Written problem: Reproduce the full listing that appears beneath this instruction exactly.

-- BEGIN --

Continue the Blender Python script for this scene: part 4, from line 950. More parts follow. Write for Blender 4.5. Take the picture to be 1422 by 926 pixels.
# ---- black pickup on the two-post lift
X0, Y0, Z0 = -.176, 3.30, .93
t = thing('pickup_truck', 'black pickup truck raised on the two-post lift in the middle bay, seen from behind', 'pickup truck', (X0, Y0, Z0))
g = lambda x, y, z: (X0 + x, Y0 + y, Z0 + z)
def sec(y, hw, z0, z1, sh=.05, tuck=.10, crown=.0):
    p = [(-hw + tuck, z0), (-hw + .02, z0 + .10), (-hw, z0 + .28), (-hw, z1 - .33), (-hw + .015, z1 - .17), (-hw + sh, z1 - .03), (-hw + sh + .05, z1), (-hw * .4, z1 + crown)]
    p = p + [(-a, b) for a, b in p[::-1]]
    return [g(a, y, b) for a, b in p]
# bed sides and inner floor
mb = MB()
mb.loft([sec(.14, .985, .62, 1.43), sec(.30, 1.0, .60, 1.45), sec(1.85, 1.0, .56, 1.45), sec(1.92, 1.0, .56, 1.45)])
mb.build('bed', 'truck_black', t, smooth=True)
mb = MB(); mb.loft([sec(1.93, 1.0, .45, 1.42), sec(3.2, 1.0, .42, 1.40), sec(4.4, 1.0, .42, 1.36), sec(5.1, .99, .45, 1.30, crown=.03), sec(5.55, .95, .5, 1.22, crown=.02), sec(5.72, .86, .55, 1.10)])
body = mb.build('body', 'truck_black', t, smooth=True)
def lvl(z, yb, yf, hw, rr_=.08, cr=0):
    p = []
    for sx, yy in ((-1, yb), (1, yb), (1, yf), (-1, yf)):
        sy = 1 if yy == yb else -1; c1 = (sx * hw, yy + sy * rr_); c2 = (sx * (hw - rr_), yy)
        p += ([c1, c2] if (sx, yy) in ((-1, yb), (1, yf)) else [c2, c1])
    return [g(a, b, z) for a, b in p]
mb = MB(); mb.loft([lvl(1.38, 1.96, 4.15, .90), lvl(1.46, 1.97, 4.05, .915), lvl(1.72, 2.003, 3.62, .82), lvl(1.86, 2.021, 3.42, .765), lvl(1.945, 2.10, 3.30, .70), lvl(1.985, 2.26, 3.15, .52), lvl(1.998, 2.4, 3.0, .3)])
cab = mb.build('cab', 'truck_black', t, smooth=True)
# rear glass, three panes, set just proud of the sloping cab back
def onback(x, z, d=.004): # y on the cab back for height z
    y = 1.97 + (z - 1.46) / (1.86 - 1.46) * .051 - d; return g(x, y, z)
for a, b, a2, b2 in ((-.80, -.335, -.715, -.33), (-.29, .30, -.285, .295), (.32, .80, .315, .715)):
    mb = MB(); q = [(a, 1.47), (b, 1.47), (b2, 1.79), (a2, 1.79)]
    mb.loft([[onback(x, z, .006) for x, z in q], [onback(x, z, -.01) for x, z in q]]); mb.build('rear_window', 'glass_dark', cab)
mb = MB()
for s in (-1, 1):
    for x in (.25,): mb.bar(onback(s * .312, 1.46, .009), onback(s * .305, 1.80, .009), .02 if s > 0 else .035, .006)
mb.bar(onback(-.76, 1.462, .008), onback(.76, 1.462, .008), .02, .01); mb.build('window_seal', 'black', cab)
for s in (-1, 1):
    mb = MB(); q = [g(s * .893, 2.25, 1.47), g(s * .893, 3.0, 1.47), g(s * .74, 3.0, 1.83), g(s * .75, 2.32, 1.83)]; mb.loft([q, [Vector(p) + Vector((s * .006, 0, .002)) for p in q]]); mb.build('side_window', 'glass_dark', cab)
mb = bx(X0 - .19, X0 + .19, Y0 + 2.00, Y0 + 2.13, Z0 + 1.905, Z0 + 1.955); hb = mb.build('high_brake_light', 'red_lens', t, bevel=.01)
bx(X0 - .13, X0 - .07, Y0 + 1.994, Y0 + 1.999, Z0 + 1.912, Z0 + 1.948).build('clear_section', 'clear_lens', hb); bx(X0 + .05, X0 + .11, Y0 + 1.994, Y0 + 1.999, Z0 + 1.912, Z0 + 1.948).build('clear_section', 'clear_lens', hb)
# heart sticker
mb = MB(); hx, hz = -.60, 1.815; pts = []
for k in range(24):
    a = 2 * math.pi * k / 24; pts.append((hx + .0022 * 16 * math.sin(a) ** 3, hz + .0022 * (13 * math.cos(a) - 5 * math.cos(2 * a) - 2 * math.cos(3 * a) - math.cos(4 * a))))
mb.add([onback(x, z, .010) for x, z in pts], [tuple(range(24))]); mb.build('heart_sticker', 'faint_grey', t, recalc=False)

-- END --

Exercise answer:
Continue the Blender Python script for this scene: part 4, from line 950. More parts follow. Write for Blender 4.5. Take the picture to be 1422 by 926 pixels.
# ---- black pickup on the two-post lift
X0, Y0, Z0 = -.176, 3.30, .93
t = thing('pickup_truck', 'black pickup truck raised on the two-post lift in the middle bay, seen from behind', 'pickup truck', (X0, Y0, Z0))
g = lambda x, y, z: (X0 + x, Y0 + y, Z0 + z)
def sec(y, hw, z0, z1, sh=.05, tuck=.10, crown=.0):
    p = [(-hw + tuck, z0), (-hw + .02, z0 + .10), (-hw, z0 + .28), (-hw, z1 - .33), (-hw + .015, z1 - .17), (-hw + sh, z1 - .03), (-hw + sh + .05, z1), (-hw * .4, z1 + crown)]
    p = p + [(-a, b) for a, b in p[::-1]]
    return [g(a, y, b) for a, b in p]
# bed sides and inner floor
mb = MB()
mb.loft([sec(.14, .985, .62, 1.43), sec(.30, 1.0, .60, 1.45), sec(1.85, 1.0, .56, 1.45), sec(1.92, 1.0, .56, 1.45)])
mb.build('bed', 'truck_black', t, smooth=True)
mb = MB(); mb.loft([sec(1.93, 1.0, .45, 1.42), sec(3.2, 1.0, .42, 1.40), sec(4.4, 1.0, .42, 1.36), sec(5.1, .99, .45, 1.30, crown=.03), sec(5.55, .95, .5, 1.22, crown=.02), sec(5.72, .86, .55, 1.10)])
body = mb.build('body', 'truck_black', t, smooth=True)
def lvl(z, yb, yf, hw, rr_=.08, cr=0):
    p = []
    for sx, yy in ((-1, yb), (1, yb), (1, yf), (-1, yf)):
        sy = 1 if yy == yb else -1; c1 = (sx * hw, yy + sy * rr_); c2 = (sx * (hw - rr_), yy)
        p += ([c1, c2] if (sx, yy) in ((-1, yb), (1, yf)) else [c2, c1])
    return [g(a, b, z) for a, b in p]
mb = MB(); mb.loft([lvl(1.38, 1.96, 4.15, .90), lvl(1.46, 1.97, 4.05, .915), lvl(1.72, 2.003, 3.62, .82), lvl(1.86, 2.021, 3.42, .765), lvl(1.945, 2.10, 3.30, .70), lvl(1.985, 2.26, 3.15, .52), lvl(1.998, 2.4, 3.0, .3)])
cab = mb.build('cab', 'truck_black', t, smooth=True)
# rear glass, three panes, set just proud of the sloping cab back
def onback(x, z, d=.004): # y on the cab back for height z
    y = 1.97 + (z - 1.46) / (1.86 - 1.46) * .051 - d; return g(x, y, z)
for a, b, a2, b2 in ((-.80, -.335, -.715, -.33), (-.29, .30, -.285, .295), (.32, .80, .315, .715)):
    mb = MB(); q = [(a, 1.47), (b, 1.47), (b2, 1.79), (a2, 1.79)]
    mb.loft([[onback(x, z, .006) for x, z in q], [onback(x, z, -.01) for x, z in q]]); mb.build('rear_window', 'glass_dark', cab)
mb = MB()
for s in (-1, 1):
    for x in (.25,): mb.bar(onback(s * .312, 1.46, .009), onback(s * .305, 1.80, .009), .02 if s > 0 else .035, .006)
mb.bar(onback(-.76, 1.462, .008), onback(.76, 1.462, .008), .02, .01); mb.build('window_seal', 'black', cab)
for s in (-1, 1):
    mb = MB(); q = [g(s * .893, 2.25, 1.47), g(s * .893, 3.0, 1.47), g(s * .74, 3.0, 1.83), g(s * .75, 2.32, 1.83)]; mb.loft([q, [Vector(p) + Vector((s * .006, 0, .002)) for p in q]]); mb.build('side_window', 'glass_dark', cab)
mb = bx(X0 - .19, X0 + .19, Y0 + 2.00, Y0 + 2.13, Z0 + 1.905, Z0 + 1.955); hb = mb.build('high_brake_light', 'red_lens', t, bevel=.01)
bx(X0 - .13, X0 - .07, Y0 + 1.994, Y0 + 1.999, Z0 + 1.912, Z0 + 1.948).build('clear_section', 'clear_lens', hb); bx(X0 + .05, X0 + .11, Y0 + 1.994, Y0 + 1.999, Z0 + 1.912, Z0 + 1.948).build('clear_section', 'clear_lens', hb)
# heart sticker
mb = MB(); hx, hz = -.60, 1.815; pts = []
for k in range(24):
    a = 2 * math.pi * k / 24; pts.append((hx + .0022 * 16 * math.sin(a) ** 3, hz + .0022 * (13 * math.cos(a) - 5 * math.cos(2 * a) - 2 * math.cos(3 * a) - math.cos(4 * a))))
mb.add([onback(x, z, .010) for x, z in pts], [tuple(range(24))]); mb.build('heart_sticker', 'faint_grey', t, recalc=False)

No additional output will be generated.